TASK TO COMPLETE -
All lines in the data bearing the string "that" should be identified and copied.

__________

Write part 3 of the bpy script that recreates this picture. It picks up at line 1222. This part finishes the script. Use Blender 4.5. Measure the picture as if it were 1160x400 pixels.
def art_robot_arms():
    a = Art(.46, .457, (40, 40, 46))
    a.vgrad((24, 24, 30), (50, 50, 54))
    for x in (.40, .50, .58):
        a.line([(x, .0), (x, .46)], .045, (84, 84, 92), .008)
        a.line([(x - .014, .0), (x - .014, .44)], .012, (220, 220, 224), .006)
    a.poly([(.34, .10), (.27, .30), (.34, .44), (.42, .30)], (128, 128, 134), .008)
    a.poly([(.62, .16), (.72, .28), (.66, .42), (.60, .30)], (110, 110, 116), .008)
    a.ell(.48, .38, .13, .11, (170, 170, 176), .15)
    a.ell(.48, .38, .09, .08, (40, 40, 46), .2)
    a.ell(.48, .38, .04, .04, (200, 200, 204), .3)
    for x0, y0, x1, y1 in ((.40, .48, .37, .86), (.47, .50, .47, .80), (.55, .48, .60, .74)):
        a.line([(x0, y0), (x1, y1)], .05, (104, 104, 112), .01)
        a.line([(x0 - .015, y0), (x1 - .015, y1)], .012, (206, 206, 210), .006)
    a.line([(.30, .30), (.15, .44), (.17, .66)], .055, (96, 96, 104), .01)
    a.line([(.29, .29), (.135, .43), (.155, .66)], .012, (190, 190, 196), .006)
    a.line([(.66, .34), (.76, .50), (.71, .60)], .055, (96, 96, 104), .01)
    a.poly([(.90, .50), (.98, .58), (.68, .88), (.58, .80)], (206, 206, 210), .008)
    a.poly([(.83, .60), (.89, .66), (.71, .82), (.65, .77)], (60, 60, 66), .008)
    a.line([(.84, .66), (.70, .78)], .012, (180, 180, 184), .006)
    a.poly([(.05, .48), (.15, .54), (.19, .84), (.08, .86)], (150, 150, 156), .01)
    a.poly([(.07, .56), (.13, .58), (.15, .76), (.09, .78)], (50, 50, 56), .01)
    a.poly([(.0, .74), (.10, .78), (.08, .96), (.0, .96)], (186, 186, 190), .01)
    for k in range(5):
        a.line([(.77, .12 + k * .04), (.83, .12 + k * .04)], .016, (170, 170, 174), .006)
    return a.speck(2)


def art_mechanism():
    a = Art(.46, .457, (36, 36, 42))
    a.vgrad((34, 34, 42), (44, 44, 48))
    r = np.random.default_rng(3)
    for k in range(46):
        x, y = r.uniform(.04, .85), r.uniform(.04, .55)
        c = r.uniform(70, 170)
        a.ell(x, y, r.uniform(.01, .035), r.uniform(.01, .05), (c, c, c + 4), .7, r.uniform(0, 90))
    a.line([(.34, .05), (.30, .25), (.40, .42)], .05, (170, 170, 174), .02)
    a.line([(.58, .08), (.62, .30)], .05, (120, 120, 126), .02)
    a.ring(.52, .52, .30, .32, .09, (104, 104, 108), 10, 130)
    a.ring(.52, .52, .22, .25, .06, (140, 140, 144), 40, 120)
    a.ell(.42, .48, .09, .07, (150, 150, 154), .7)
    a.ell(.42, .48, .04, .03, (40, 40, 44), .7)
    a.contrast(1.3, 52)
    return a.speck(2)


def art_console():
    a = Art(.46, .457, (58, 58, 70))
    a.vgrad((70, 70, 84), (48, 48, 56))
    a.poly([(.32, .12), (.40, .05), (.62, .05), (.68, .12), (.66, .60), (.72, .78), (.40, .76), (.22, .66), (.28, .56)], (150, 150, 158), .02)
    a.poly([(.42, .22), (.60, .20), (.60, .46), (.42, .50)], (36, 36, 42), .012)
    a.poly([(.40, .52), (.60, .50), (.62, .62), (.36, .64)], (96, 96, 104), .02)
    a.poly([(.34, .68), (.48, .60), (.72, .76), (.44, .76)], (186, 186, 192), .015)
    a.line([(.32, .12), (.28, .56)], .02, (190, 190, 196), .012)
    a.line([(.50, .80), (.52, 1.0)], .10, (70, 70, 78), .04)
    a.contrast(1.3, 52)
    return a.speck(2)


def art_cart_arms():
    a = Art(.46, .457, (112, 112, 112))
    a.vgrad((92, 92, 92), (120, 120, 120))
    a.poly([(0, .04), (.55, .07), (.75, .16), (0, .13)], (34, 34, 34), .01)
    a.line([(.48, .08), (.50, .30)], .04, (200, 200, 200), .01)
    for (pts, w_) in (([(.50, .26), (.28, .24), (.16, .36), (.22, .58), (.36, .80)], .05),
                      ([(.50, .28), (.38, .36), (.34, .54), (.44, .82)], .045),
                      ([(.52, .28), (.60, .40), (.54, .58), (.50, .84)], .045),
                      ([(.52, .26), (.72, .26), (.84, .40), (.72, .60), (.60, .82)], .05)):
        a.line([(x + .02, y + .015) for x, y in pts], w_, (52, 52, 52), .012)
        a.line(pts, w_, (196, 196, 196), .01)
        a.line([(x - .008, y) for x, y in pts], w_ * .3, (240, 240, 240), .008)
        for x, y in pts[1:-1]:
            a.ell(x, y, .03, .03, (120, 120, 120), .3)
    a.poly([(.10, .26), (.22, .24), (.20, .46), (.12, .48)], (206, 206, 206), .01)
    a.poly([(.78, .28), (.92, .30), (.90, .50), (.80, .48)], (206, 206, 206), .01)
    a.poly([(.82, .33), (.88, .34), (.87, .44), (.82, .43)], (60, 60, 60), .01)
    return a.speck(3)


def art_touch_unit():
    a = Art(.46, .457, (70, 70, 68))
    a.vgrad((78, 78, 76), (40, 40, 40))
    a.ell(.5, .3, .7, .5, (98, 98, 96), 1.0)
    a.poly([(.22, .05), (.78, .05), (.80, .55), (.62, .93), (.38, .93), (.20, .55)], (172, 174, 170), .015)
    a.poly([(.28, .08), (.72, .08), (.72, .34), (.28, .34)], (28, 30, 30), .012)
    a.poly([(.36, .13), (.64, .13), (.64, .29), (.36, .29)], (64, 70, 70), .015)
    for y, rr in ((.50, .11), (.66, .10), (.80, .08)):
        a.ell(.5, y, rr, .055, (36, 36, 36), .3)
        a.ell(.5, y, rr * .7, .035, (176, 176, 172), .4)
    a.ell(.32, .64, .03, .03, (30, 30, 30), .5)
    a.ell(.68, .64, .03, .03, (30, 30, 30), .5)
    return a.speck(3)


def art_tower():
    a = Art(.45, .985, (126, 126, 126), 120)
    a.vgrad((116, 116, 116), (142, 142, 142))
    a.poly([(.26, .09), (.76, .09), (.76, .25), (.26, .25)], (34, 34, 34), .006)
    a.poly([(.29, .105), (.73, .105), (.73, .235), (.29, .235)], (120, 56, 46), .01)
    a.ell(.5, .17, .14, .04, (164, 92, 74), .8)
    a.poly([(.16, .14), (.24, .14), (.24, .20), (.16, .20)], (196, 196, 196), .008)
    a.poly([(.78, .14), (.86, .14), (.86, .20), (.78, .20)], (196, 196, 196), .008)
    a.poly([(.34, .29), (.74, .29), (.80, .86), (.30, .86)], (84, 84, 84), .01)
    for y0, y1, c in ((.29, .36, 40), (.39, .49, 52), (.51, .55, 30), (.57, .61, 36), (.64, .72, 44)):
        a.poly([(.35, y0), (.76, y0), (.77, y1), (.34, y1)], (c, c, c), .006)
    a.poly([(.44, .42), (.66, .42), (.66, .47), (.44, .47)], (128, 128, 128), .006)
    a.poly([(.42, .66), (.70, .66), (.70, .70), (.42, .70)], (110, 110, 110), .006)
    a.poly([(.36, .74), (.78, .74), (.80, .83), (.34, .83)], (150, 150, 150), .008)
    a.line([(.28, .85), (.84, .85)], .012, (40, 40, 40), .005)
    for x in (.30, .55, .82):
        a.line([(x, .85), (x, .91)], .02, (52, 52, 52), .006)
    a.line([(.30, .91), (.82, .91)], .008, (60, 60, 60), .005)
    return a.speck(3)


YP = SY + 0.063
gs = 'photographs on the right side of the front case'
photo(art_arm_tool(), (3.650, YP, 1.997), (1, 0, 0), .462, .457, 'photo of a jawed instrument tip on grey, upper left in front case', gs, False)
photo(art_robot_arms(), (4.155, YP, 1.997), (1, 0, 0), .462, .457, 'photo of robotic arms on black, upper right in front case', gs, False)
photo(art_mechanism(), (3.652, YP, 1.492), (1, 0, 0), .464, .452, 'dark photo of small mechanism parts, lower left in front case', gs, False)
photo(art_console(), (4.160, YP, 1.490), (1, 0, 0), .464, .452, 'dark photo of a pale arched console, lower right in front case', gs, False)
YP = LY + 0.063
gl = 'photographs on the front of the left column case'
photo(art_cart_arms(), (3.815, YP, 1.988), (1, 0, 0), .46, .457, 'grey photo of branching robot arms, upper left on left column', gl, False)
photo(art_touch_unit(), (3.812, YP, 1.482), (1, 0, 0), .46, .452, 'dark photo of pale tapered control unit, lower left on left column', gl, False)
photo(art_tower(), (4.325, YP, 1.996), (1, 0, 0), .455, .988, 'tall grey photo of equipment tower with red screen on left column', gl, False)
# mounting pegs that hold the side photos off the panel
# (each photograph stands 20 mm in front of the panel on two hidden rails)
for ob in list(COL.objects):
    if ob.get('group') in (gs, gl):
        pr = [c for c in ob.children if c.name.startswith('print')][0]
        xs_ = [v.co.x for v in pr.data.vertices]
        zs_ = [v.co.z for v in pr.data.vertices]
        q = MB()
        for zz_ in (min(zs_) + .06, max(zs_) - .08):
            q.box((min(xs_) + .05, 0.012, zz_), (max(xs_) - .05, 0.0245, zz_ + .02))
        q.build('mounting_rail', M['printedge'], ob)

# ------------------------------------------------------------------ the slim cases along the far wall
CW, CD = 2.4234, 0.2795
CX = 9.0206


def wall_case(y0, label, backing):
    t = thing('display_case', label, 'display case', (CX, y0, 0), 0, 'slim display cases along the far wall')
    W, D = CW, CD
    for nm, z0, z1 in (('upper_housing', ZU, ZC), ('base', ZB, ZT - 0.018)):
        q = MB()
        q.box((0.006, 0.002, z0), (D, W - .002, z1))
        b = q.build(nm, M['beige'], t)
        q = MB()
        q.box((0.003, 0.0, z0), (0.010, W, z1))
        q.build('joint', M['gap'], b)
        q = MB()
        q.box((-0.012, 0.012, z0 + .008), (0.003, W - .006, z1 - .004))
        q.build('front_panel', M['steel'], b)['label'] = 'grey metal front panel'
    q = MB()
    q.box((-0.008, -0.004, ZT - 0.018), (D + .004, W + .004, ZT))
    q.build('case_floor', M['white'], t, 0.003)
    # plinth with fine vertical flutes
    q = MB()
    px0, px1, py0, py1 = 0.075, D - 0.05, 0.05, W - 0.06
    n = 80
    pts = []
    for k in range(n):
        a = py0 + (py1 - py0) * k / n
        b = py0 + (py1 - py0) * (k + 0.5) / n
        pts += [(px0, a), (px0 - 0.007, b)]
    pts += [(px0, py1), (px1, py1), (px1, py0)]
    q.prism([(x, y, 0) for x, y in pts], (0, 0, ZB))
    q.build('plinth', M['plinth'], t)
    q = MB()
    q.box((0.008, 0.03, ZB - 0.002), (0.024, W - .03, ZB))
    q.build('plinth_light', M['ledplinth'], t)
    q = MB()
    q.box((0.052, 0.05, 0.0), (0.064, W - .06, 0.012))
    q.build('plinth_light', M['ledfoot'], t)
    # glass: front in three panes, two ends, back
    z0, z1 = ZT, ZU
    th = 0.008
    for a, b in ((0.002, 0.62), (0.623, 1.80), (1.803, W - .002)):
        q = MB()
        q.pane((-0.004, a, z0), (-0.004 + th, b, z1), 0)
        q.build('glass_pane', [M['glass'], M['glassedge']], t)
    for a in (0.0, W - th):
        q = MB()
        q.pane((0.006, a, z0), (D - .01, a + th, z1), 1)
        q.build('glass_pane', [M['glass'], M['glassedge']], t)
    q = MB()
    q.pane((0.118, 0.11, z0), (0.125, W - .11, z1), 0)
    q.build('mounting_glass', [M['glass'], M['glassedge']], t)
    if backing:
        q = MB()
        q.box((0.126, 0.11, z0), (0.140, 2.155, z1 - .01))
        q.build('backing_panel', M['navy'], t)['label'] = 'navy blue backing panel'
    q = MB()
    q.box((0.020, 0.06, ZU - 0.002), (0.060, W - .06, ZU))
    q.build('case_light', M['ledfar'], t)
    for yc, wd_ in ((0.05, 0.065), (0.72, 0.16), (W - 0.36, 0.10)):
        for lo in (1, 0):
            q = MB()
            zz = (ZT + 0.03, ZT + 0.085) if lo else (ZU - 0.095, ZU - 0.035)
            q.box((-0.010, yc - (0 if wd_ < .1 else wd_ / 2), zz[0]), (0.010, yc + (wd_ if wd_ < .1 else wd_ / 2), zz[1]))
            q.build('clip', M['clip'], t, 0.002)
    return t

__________

TASK ANSWER -
Write part 3 of the bpy script that recreates this picture. It picks up at line 1222. This part finishes the script. Use Blender 4.5. Measure the picture as if it were 1160x400 pixels.
# mounting pegs that hold the side photos off the panel